Victime ou source de mauvais œil pour les parents ? D’abord jugées victimes du mauvais œil, les femmes sans enfant (le mauvais œil se conjugue aussi au féminin !) passé un certain âge, deviennent bourreaux ; elles seraient à l’origine de supposé mauvais œil. Elles sont donc à éviter.
Dans des communautés musulmanes, concevoir des enfants constitue une obligation. Beaucoup de musulmans ont la conviction que c’est une baraka, au mieux une récompense divine. Ces mêmes personnes expliquent l’absence d’enfant par une action punitive du Divin. Ayant cela à l’esprit, la famille ou les parents d’un nouveau-né redoutent les visites d’une femme sans enfant (fse) ou d’un homme sans enfant (hse).

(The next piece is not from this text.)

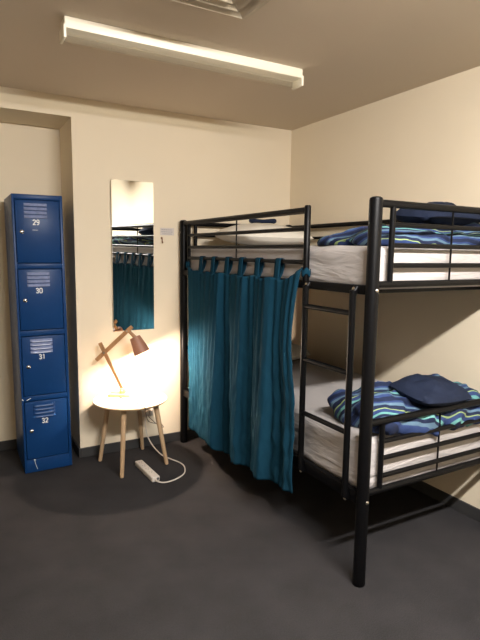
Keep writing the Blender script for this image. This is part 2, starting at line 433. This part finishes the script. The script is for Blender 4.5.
# ------------------------------------------------------------------ curtain
cur = thing('curtain', 'teal tab-top curtain hung on the guard rail of the bunk bed', 'curtain', (XL, -.87, 1.38))
co = Vector(cur.location)
CY0, CY1, NU, NV = -.200, -1.545, 220, 90
TABS = [-.375, -.555, -.745, -.915, -1.10, -1.30]
def pleat(y):
    # big drape left, deep fold near the middle, then shallower pleats
    kn = [(-.18, -.975), (-.30, -.990), (-.42, -1.004), (-.58, -1.033), (-.70, -1.062), (-.735, -1.066), (-.775, -1.000), (-.84, -.990), (-.91, -1.012), (-.985, -1.045), (-1.02, -1.05), (-1.05, -1.010), (-1.11, -.992), (-1.20, -1.020), (-1.27, -1.050), (-1.305, -1.052), (-1.345, -1.012), (-1.41, -1.000), (-1.48, -1.020), (-1.56, -1.005)]
    for (a, xa), (b, xb) in zip(kn, kn[1:]):
        if a >= y >= b:
            t = (y - a) / (b - a); t = t * t * (3 - 2 * t); return xa + (xb - xa) * t
    return kn[0][1] if y > kn[0][0] else kn[-1][1]
def hem(u):
    y = CY0 + (CY1 - CY0) * u
    step = 1 / (1 + math.exp((y + .755) / .008))
    return .165 + .055 * min(1, u / .38) - .030 * step + .055 * max(0, (u - .45) / .55)
bm = bmesh.new(); G = {}
for i in range(NU + 1):
    u = i / NU; y = CY0 + (CY1 - CY0) * u
    dn = min(abs(y - t) for t in TABS + [-.165, -1.545])
    ztop = 1.302 - .014 * min(1, dn / .08)
    if u > .86: ztop += .050 * ((u - .86) / .14) ** 1.6
    if u < .12: ztop += .040 * ((.12 - u) / .12) ** 1.5
    for j in range(NV + 1):
        w = j / NV; zb = hem(u); z = ztop + (zb - ztop) * w
        amp = min(1, .38 + .8 * w)
        base = -.985
        yy = y + .03 * math.sin(y * 9 + w * 3) * w * .4
        x = base + (pleat(yy) - base) * amp
        x += .0045 * math.sin(y * 95 + w * 2.2 + 2 * math.sin(y * 17)) * (1 - .45 * w)
        x += .008 * noise.noise(Vector((y * 9, z * 3.2, 3))) * (.3 + w) + .0075 * noise.noise(Vector((y * 20 + z * 4, z * 10, 7))) * min(1, w * 1.6) + .004 * noise.noise(Vector((y * 40, z * 20, 9))) * w
        x = min(x, -.972 if z < .45 or z > 1.22 else -.968)
        dy = .055 * max(0, (u - .8) / .2) * math.sin(min(1, w * 1.7) * PI) ** 1   # right edge drawn in below the pulled corner
        if y < -1.5 and w < .05: x = min(x, -.985)
        G[i, j] = bm.verts.new(Vector((x, y + dy, z)) - co)
for i in range(NU):
    for j in range(NV):
        bm.faces.new((G[i, j], G[i + 1, j], G[i + 1, j + 1], G[i, j + 1]))
pan = obj('panel', bm, 'curtain', cur)
so = pan.modifiers.new('thickness', 'SOLIDIFY'); so.thickness = .0025; so.offset = 0
for t in TABS:
    bm = bmesh.new(); w = .024; prof = [(-.973, 1.282), (-.967, 1.32), (-.9635, 1.36), (-.961, 1.384), (-.956, 1.3925), (-.948, 1.3945), (-.940, 1.3925), (-.935, 1.384), (-.936, 1.36), (-.945, 1.32), (-.966, 1.282)]
    pr = smooth_curve([(x, 0, z) for x, z in prof], 3); rows = []
    for k, p in enumerate(pr):
        s = (random.random() - .5) * .002
        rows.append([bm.verts.new(Vector((p.x, t + e * w + s, p.z)) - co) for e in (-1, -.5, 0, .5, 1)])
    for a, b in zip(rows, rows[1:]):
        for e in range(4): bm.faces.new((a[e], a[e + 1], b[e + 1], b[e]))
    o = obj('tab', bm, 'curtain', cur); s = o.modifiers.new('thickness', 'SOLIDIFY'); s.thickness = .003; s.offset = 0
for y, sgn in ((-1.535, -1), (-.160, 1)):      # corners pulled round the uprights
    bm = bmesh.new(); n = 14; rows = []
    yc = -1.525 if sgn < 0 else -.146
    for k in range(n + 1):
        a = PI * (.55 + 1.25 * k / n) * 1.0
        rr = .0205
        px = XL + rr * math.cos(a) * 1.0; py = yc + sgn * (-rr) * math.sin(a)
        rows.append([bm.verts.new(Vector((px, py, 1.333 + d + .008 * math.sin(k * .9))) - co) for d in (-.015, -.008, 0, .008, .015)])
    for a, b in zip(rows, rows[1:]):
        for e in range(4): bm.faces.new((a[e], a[e + 1], b[e + 1], b[e]))
    o = obj('corner_tie', bm, 'curtain', cur); s = o.modifiers.new('thickness', 'SOLIDIFY'); s.thickness = .004; s.offset = 0

# ------------------------------------------------------------------ locker
LW, LD, LH = .292, .45, 1.753
loc = thing('locker', 'tall blue metal four-door locker standing in the wall niche', 'locker', (-2.0715, -.1207, 0), (0, -.0076, 0))
bm = bmesh.new()
fy = .0
box(bm, (0, fy + .014, .004), (LW, LD, LH), .004)                            # carcass
box(bm, (0, fy, .004), (.014, fy + .03, LH), .003); box(bm, (LW - .018, fy, .004), (LW, fy + .03, LH), .003)
DZ = [(1.337, 1.722), (.923, 1.306), (.505, .890), (.090, .474)]
zs = [LH] + [z for d in reversed(sorted(DZ)) for z in (d[1], d[0])] + [.004]
for a, b in ((LH, 1.722), (1.337, 1.306), (.923, .890), (.505, .474), (.090, .004)):
    box(bm, (.012, fy, b), (LW - .016, fy + .03, a), .003)
obj('body', bm, 'locker', loc)
NUMS = ['29', '30', '31', '32']
STROKES = {
    '0': [(0, 1), (.42, .8), (.5, 0), (.42, -.8), (0, -1), (-.42, -.8), (-.5, 0), (-.42, .8), (0, 1)],
    '1': [(-.35, .62), (.02, .98), (.02, 0), (.02, -1)],
    '2': [(-.48, .55), (-.3, .9), (.05, 1), (.42, .75), (.42, .3), (.05, -.3), (-.5, -.97), (-.2, -.97), (.52, -.97)],
    '3': [(-.48, .68), (-.1, 1), (.36, .82), (.40, .35), (-.08, .06), (.42, -.2), (.46, -.68), (.05, -1), (-.5, -.68)],
    '9': [(.42, .35), (.2, -.02), (-.25, -.02), (-.47, .45), (-.25, .92), (.15, .97), (.45, .6), (.42, -.1), (.25, -.75), (-.2, -1), (-.42, -.8)]}
def text_mesh(s, h):
    """painted digits, drawn as flat brush strokes"""
    bm = bmesh.new()
    for i, ch in enumerate(s):
        x0 = (i - (len(s) - 1) / 2) * h * .72
        P = smooth_curve([(x0 + x * h * .5, z * h * .5, 0) for x, z in STROKES[ch]], 5); W = h * .085; L = []
        for q, p in enumerate(P):
            t = (P[min(q + 1, len(P) - 1)] - P[max(q - 1, 0)]).normalized(); nn = Vector((-t.y, t.x, 0))
            L.append([bm.verts.new(p + nn * e * W + Vector((0, 0, z))) for e, z in ((-1, 0), (-1, .0010), (1, .0010), (1, 0))])
        for r1, r2 in zip(L, L[1:]):
            for q in range(4): bm.faces.new((r1[q], r1[(q + 1) % 4], r2[(q + 1) % 4], r2[q]))
        bm.faces.new(L[0]); bm.faces.new(L[-1][::-1])
    bmesh.ops.recalc_face_normals(bm, faces=bm.faces[:])
    me = bpy.data.meshes.new('number'); bm.to_mesh(me); bm.free(); return me
for k, (z0, z1) in enumerate(DZ):
    bm = bmesh.new(); box(bm, (.0165, fy - .004, z0 + .005), (LW - .0205, fy + .013, z1 - .005), .004)
    # pressed rim round the door
    d = obj('door', bm, 'locker', loc); d['label'] = 'blue door numbered ' + NUMS[k]
    for i in range(4):
        zl = z1 - .029 - i * .0235
        bm = bmesh.new(); n = 10; A = []
        for q in range(n + 1):                       # a hooded slit: half dome pressed outwards, open below
            a = PI * q / n
            A.append((.066 + .132 * (.5 - .5 * math.cos(a)) , .010 * min(1, math.sin(a) * 2.2)))
        top = [bm.verts.new((x, fy - .0045, zl + .007)) for x, dd in A]
        mid = [bm.verts.new((x, fy - .0045 - dd * .7, zl + .001)) for x, dd in A]
        bot = [bm.verts.new((x, fy - .0045 - dd, zl - .009)) for x, dd in A]
        bk = [bm.verts.new((x, fy - .0045, zl - .0095)) for x, dd in A]
        for r1, r2 in ((top, mid), (mid, bot), (bot, bk)):
            for q in range(n):
                try: bm.faces.new((r1[q], r1[q + 1], r2[q + 1], r2[q]))
                except ValueError: pass
        bmesh.ops.remove_doubles(bm, verts=bm.verts[:], dist=1e-5)
        obj('louver', bm, 'louver' if k in (0, 1, 2) else 'locker', d)  # upper three doors get the painted-in highlight colour
    me = text_mesh(NUMS[k], .029); me.materials.append(M['white'])
    t = bpy.data.objects.new('number', me); C.objects.link(t); t.parent = d; t['label'] = 'white number ' + NUMS[k]
    t.location = (.133, fy - .0041, z1 - .135); t.rotation_euler = (PI / 2, 0, 0)
    bm = bmesh.new(); lathe(bm, [(0, 0), (.012, 0), (.012, .006), (.009, .009), (.004, .010), (.004, .014), (0, .0145)], 16)
    lk = obj('lock', bm, 'chrome', d, loc=(.050, fy - .004, z1 - .193)); lk.rotation_euler = (PI / 2, 0, 0); lk['label'] = 'round chrome lock'
bm = bmesh.new(); box(bm, (.040, fy - .0052, 1.553), (.042, fy - .004, 1.5535))
bm.free()
def scratch(pts, r=.0013):
    bm = bmesh.new(); tube(bm, pts, r, 6); obj('paint_scratch', bm, 'white', loc)
scratch([(.060, fy - .0003, .085), (.064, fy - .0003, .060), (.075, fy - .0003, .022)])
scratch([(.055, fy - .0003, .088), (.068, fy - .0003, .084)], .002)
scratch([(.003, fy - .0003, .492), (.010, fy - .0003, .484)], .003); scratch([(.030, fy - .0003, .482), (.055, fy - .0003, .494)], .0022)
scratch([(.110, fy - .0043, 1.541), (.142, fy - .0043, 1.540)], .0012)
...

Ainsi, dans un article, Papreen Nahar et Annemiek Richters décrivent une croyance au Bangladesh selon laquelle voir le visage d’une femme sans enfant porte malheur.[1]
Le mauvais œil une croyance planétaire
La croyance dans le mauvais œil se trouve dans de nombreuses cultures du monde. Elle n’est pas exclusive à la culture orientale et arabo-musulmane, elle se décline sur tous les continents.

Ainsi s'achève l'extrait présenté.